Le président de l’Ums trouve aussi nécessaire de réformer le Conseil supérieur de la magistrature qu’il qualifie de clé de voûte de l’indépendance  de la Justice «au regard de l’inadéquation entre la mission qui lui est assignée et ses règles d’organisation, de composition et de fonctionnement».
L’intérêt de ce séminaire, indique Souleymane Téliko, «tient moins au contenu des propositions de réformes, qu’à la nécessité de sensibiliser sur leurs enjeux qui dépassent, de loin, le cadre professionnel des magistrats». D’après lui, les magistrats ont la ferme conviction que la mise en œuvre de ces réformes aura le triple avantage de faire gagner la Justice, en crédibilité, les citoyens, en sécurité, et l’Etat de droit, en solidité.

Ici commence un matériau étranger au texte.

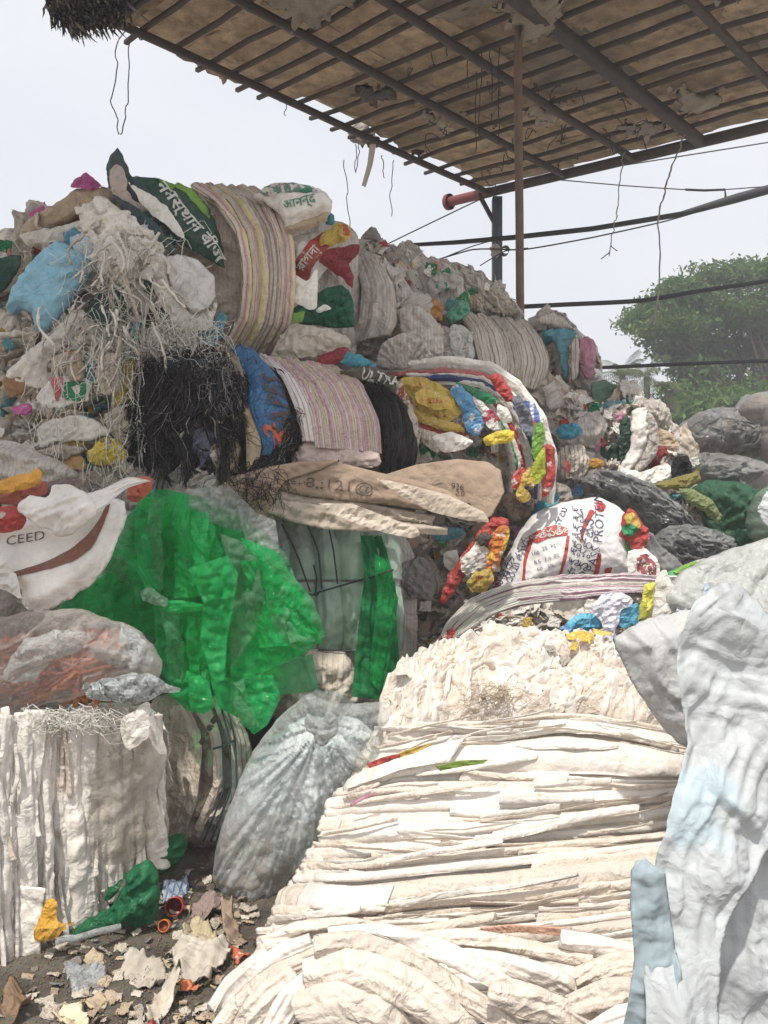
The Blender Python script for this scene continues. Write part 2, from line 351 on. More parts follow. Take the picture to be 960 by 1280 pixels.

Au terme de ce séminaire, les représentants de l’Ums ont  fait une déclaration finale de concert avec la Chambre des notaires, la Société civile (Forum civil, Lsdh, Africa Jom Center, Amnesty international, Crjs, Ancj) pour dire que l’indépendance de la Justice est une exigence  de l’Etat de droit et une garantie des droits des citoyens. Car l’image de la Justice est de plus en plus écornée du fait de la perception négative que les justiciables ont de certaines affaires. Préoc­cupés par les récentes attaques violentes contre les symboles de l’institution judiciaire, notamment ses édifices et son personnel et soucieux de restaurer la confiance des justiciables en la Justice, gage de sécurité, de stabilité et de paix sociale, ils adhèrent pleinement aux conclusions dudit comité.